Exactly and only the lines from the one with "snw.v = [(x" through the end of the listing are to be transcribed, both ends included.

##### Listed entries

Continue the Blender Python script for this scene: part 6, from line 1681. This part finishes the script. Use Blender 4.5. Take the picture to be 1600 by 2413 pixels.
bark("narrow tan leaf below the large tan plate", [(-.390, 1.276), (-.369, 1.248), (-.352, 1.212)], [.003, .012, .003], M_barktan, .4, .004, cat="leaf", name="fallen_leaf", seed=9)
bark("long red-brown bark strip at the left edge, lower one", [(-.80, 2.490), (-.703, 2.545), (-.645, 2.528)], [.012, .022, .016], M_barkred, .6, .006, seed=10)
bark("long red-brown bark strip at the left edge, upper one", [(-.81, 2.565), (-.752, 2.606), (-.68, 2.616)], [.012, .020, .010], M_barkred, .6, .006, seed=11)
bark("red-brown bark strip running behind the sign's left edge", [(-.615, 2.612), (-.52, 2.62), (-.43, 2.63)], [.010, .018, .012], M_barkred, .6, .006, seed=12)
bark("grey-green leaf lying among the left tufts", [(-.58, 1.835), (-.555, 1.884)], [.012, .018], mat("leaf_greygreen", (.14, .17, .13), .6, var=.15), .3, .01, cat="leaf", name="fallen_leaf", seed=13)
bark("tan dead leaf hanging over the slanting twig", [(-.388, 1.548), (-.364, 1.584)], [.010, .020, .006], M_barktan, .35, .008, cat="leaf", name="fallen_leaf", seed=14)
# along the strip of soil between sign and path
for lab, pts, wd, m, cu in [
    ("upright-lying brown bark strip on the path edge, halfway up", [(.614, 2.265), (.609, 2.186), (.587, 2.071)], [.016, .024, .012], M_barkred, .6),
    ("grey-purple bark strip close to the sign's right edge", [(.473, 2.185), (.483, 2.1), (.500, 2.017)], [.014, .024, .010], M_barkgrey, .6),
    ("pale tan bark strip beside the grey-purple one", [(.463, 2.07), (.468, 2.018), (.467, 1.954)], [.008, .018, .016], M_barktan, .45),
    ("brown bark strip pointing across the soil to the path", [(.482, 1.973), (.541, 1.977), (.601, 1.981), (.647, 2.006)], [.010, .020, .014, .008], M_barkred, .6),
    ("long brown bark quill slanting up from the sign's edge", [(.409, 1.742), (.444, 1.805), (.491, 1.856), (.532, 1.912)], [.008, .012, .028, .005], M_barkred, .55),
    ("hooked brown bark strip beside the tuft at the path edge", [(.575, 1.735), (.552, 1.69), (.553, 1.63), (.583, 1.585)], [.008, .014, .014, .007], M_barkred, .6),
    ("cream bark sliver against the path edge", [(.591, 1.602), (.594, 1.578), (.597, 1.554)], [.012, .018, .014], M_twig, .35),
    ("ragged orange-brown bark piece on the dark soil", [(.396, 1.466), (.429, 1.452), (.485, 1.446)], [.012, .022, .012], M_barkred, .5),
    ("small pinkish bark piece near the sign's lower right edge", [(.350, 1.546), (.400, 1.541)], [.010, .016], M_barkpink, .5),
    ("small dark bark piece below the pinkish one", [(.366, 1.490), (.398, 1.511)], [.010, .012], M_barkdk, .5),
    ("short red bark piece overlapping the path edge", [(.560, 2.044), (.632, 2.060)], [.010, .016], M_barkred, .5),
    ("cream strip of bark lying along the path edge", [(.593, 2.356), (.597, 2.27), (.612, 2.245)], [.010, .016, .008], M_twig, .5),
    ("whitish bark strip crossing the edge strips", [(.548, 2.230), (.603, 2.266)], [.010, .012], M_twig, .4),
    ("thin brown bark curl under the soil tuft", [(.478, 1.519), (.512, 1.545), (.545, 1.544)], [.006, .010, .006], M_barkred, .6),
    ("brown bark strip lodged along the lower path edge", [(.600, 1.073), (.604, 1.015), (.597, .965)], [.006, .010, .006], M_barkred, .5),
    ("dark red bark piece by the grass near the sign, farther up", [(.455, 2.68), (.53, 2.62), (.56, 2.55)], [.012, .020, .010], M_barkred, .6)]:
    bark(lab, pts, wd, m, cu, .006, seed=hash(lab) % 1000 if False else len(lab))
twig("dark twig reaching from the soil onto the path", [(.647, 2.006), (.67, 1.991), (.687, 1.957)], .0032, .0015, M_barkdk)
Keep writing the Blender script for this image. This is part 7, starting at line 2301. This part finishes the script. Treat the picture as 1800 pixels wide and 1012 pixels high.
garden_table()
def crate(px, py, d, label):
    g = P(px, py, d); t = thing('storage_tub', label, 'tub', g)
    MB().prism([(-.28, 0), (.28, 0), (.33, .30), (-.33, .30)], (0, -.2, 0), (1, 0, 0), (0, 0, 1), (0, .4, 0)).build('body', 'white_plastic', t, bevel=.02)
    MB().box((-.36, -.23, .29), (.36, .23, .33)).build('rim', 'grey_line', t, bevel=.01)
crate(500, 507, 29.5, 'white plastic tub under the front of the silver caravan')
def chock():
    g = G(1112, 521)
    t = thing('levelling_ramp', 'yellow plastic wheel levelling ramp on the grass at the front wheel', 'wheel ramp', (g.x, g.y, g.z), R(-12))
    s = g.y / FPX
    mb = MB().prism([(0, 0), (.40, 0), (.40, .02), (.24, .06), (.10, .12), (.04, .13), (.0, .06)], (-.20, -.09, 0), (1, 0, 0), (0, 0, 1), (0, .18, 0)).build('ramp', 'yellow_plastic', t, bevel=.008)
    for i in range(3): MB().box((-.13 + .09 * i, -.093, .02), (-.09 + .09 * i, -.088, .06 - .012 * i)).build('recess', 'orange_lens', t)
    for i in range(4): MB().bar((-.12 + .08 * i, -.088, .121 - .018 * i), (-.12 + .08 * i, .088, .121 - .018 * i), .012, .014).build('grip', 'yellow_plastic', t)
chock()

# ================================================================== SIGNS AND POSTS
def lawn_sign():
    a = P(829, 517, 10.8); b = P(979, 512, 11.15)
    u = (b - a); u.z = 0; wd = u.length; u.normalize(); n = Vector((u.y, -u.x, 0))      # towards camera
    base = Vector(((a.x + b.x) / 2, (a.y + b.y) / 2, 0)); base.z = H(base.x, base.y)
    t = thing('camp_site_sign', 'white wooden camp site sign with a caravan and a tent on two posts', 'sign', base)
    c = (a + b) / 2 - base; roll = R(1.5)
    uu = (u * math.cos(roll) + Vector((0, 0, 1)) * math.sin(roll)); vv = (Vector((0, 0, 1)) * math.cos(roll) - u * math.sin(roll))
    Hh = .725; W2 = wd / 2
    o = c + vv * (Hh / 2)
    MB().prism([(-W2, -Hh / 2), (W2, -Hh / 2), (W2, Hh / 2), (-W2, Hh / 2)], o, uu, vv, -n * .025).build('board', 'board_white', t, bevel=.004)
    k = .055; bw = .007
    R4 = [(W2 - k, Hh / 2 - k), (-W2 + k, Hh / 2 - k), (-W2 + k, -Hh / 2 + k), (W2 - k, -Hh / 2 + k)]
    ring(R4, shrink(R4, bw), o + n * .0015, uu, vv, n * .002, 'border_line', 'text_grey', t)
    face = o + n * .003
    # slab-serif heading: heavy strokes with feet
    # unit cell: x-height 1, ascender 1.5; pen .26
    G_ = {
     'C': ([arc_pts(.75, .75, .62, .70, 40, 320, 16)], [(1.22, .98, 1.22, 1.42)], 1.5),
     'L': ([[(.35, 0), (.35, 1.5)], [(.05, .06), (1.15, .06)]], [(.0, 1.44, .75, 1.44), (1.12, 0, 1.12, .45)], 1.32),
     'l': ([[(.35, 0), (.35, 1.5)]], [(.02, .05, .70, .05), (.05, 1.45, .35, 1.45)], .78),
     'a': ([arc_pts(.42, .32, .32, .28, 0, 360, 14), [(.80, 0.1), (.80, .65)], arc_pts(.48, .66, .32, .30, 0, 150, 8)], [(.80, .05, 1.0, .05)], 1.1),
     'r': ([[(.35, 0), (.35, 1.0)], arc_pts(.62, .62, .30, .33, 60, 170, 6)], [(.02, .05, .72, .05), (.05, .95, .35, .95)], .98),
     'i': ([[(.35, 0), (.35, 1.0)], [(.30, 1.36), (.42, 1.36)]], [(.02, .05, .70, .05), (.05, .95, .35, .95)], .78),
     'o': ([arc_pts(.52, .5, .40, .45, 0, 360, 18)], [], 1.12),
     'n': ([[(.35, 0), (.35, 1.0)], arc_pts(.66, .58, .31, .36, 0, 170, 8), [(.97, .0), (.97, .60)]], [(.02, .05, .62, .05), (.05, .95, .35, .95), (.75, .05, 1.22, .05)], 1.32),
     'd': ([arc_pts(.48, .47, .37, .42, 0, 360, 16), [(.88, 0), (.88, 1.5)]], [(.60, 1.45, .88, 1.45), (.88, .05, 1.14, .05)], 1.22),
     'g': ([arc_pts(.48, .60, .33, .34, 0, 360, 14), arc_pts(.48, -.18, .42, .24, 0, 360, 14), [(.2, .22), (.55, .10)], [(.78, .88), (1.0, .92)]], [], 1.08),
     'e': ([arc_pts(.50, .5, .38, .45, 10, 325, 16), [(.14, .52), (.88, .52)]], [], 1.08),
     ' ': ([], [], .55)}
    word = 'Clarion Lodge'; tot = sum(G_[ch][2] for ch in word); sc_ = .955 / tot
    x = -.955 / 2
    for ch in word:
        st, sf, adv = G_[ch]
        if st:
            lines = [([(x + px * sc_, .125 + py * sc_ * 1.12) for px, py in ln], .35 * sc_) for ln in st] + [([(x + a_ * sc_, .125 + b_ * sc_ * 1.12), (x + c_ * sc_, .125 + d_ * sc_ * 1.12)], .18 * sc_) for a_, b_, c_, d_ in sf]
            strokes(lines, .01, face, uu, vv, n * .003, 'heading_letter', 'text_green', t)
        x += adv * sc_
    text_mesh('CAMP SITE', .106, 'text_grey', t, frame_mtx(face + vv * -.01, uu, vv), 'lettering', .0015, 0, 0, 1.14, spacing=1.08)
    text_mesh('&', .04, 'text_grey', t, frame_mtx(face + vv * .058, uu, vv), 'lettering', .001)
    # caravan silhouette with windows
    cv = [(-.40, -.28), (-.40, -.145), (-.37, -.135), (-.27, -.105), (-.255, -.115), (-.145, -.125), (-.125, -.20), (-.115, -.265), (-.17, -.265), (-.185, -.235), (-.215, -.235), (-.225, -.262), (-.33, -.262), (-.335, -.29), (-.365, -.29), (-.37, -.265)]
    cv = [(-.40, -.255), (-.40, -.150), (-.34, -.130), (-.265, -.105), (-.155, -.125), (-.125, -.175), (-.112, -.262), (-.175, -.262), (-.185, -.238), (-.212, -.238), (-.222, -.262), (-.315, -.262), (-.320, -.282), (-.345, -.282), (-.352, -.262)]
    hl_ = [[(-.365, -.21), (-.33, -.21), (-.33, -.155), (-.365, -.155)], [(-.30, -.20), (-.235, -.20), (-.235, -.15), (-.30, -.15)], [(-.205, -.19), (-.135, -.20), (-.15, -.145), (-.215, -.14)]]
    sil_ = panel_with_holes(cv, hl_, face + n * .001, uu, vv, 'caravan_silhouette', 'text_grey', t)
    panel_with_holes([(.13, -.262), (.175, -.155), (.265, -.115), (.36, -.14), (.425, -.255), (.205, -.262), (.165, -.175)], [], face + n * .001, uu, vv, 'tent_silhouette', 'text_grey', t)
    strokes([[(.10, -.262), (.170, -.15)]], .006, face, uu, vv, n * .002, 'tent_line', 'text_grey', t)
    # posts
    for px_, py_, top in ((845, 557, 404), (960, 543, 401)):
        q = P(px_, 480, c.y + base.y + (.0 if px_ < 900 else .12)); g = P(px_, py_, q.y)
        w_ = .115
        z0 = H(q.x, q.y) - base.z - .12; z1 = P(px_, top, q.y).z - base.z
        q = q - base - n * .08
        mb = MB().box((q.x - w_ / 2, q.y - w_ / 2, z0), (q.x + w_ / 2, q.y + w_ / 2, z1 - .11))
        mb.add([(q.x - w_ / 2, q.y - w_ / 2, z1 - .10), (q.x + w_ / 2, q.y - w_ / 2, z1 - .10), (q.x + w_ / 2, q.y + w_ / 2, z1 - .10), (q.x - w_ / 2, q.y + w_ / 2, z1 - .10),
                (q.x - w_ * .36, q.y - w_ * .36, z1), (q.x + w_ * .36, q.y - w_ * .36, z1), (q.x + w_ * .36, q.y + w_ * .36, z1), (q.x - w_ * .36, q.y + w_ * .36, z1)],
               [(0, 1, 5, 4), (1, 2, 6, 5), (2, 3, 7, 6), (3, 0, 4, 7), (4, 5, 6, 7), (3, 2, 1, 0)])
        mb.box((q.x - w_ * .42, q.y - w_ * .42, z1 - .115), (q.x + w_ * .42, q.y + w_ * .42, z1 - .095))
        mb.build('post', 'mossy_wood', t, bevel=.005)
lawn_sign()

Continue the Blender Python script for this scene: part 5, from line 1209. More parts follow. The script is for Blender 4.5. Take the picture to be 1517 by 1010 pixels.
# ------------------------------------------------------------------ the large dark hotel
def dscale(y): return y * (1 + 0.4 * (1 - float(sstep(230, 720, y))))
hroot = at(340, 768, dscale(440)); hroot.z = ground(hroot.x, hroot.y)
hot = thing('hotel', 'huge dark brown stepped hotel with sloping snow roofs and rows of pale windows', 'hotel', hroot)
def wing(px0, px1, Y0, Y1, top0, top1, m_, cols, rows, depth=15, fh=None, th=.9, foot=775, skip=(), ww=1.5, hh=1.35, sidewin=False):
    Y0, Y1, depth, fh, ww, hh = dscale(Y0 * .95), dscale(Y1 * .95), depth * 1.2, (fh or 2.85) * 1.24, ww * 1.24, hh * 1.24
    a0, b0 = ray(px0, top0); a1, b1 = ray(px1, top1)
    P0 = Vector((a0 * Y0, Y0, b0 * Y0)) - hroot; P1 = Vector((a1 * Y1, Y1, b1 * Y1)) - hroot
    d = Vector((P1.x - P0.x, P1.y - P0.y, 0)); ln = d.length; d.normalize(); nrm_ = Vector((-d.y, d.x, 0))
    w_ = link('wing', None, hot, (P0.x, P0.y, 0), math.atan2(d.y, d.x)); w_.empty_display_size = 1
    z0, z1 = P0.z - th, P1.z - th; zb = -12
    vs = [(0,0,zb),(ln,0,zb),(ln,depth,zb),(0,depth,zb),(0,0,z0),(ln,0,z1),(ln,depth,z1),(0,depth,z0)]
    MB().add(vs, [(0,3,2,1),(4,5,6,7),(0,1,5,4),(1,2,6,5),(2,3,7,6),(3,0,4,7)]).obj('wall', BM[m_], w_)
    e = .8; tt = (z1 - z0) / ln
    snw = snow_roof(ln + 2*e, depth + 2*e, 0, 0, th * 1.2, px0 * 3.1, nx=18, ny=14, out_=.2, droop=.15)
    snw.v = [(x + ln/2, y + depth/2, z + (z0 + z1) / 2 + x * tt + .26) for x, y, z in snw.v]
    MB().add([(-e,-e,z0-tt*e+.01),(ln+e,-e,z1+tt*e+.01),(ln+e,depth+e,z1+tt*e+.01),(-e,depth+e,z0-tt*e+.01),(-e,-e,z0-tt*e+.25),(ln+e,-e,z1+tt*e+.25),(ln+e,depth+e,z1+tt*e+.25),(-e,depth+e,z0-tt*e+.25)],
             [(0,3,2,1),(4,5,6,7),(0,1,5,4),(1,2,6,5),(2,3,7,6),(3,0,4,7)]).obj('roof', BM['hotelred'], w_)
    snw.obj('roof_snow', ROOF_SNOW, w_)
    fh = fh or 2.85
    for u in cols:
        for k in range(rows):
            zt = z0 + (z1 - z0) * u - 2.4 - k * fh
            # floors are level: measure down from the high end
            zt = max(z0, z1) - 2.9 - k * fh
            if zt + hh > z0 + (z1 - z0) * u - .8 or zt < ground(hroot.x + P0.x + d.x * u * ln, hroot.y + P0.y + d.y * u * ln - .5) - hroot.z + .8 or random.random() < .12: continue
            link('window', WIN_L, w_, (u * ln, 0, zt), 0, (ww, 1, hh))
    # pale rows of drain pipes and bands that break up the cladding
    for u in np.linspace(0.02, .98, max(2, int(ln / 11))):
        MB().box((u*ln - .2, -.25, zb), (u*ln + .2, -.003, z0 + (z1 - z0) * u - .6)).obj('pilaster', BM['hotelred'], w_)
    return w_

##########

Solution for this problem:
    snw.v = [(x + ln/2, y + depth/2, z + (z0 + z1) / 2 + x * tt + .26) for x, y, z in snw.v]
    MB().add([(-e,-e,z0-tt*e+.01),(ln+e,-e,z1+tt*e+.01),(ln+e,depth+e,z1+tt*e+.01),(-e,depth+e,z0-tt*e+.01),(-e,-e,z0-tt*e+.25),(ln+e,-e,z1+tt*e+.25),(ln+e,depth+e,z1+tt*e+.25),(-e,depth+e,z0-tt*e+.25)],
             [(0,3,2,1),(4,5,6,7),(0,1,5,4),(1,2,6,5),(2,3,7,6),(3,0,4,7)]).obj('roof', BM['hotelred'], w_)
    snw.obj('roof_snow', ROOF_SNOW, w_)
    fh = fh or 2.85
    for u in cols:
        for k in range(rows):
            zt = z0 + (z1 - z0) * u - 2.4 - k * fh
            # floors are level: measure down from the high end
            zt = max(z0, z1) - 2.9 - k * fh
            if zt + hh > z0 + (z1 - z0) * u - .8 or zt < ground(hroot.x + P0.x + d.x * u * ln, hroot.y + P0.y + d.y * u * ln - .5) - hroot.z + .8 or random.random() < .12: continue
            link('window', WIN_L, w_, (u * ln, 0, zt), 0, (ww, 1, hh))
    # pale rows of drain pipes and bands that break up the cladding
    for u in np.linspace(0.02, .98, max(2, int(ln / 11))):
        MB().box((u*ln - .2, -.25, zb), (u*ln + .2, -.003, z0 + (z1 - z0) * u - .6)).obj('pilaster', BM['hotelred'], w_)
    return w_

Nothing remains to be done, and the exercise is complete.